By Teh Hooi Ling
Sunday, Aug 15, 2010
The Business Times
Key article highlights:
- One way to value a company is to use the abnormal earnings formula - discount its future stream of abnormal earnings (earnings above the cost of its capital) to its present value; and add that number to the current book value of the capital.
- By scaling the formula with book value on both sides, we get Price-To-Book (PTB) value on the left-hand side, and abnormal return on equity (ROE).
- This suggests that a company's PTB ratio is a function of three factors: its future abnormal ROE (ROE less the cost of equity), the growth in its book equity, and its cost of equity.
- Hence, there is a strong relationship between PTB ratios and ROEs.
- Companies with high ROE should trade at higher PTB ratio compared with those with lower ROE.
The Screening
- ROEs and PTBs on Jan 1 of each year of all the companies listed on the Singapore Exchange from 1990 until 2007 were downloaded.
- Stocks were ranked by dividing their ROEs with their PTBs and split equally into 10 groups.
- The first group, or the first decile, is the top 10 per cent of stocks with the highest ROEs relative to their PTB ratios.
- The 10th decile comprises those with the lowest ROEs and highest PTB ratios.
- Then there's a group of loss-making companies.
The Back-Testing
- An investor performs the screening and invests $100 in the top four stocks with the highest ROE/PTB on Jan 1, 1990.
- On Jan 1, 1991, he repeats the same screening again; divested the initial four stocks and reinvested the proceeds into a new batch of stocks with the highest ROE/PTB.
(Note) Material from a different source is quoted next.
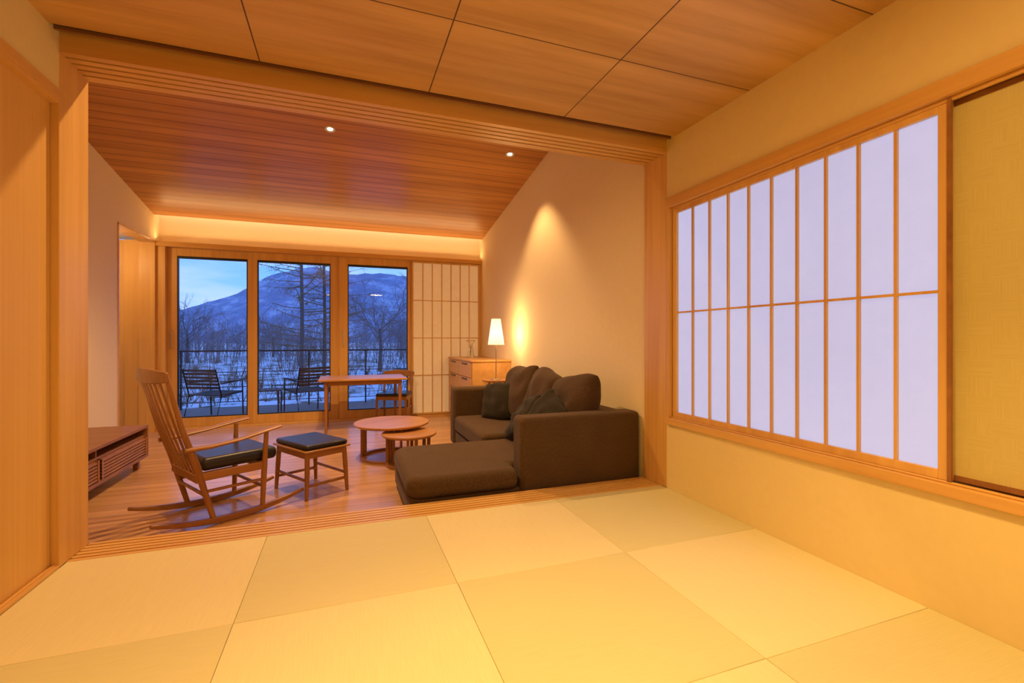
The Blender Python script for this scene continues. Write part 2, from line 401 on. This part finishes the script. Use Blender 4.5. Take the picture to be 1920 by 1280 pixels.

- And he consistently did that for the past 17 years.
The Result
- There is a very clear relationship between stock returns and ROE/PTB.
- The top 10 per cent of companies with the highest ROE/PTB turned $100 into $34,048 in 17 years, a compounded return of 41 per cent a year.
- The next 10 per cent managed to grow the pot to $4,710, a decent 25 per cent a year.
- The third decile, managed $958 for a return of 14 per cent a year.
- And as we move to stocks with lower and lower ROE/PTBs, the return shrinks correspondingly.
- The fifth decile grew only 3.8 per cent a year and the 10th decile - the 10 per cent of the market with the lowest ROE/PTB - shrank the $100 to just $25.
- The test calculations did not take into consideration transaction costs.
- This screening process takes into consideration the underlying earnings capacity of a company in relation to how the market is valuing the company.
- Those with high ROE but low PTB are clear cases of mispricing.
- As the testing entailed a one-year holding period each year, decay factors (e.g. barriers to entry in their industries, change in production or delivery technologies, and quality of management) were insignificant.
The Conclusion
- If you find a stock with high ROE but relatively low PTB, then you may potentially have on your hands an undiscovered gem.
My view - the ROE/PTB measure might just be a simple value metric to uncover undiscovered multi-bagger stocks.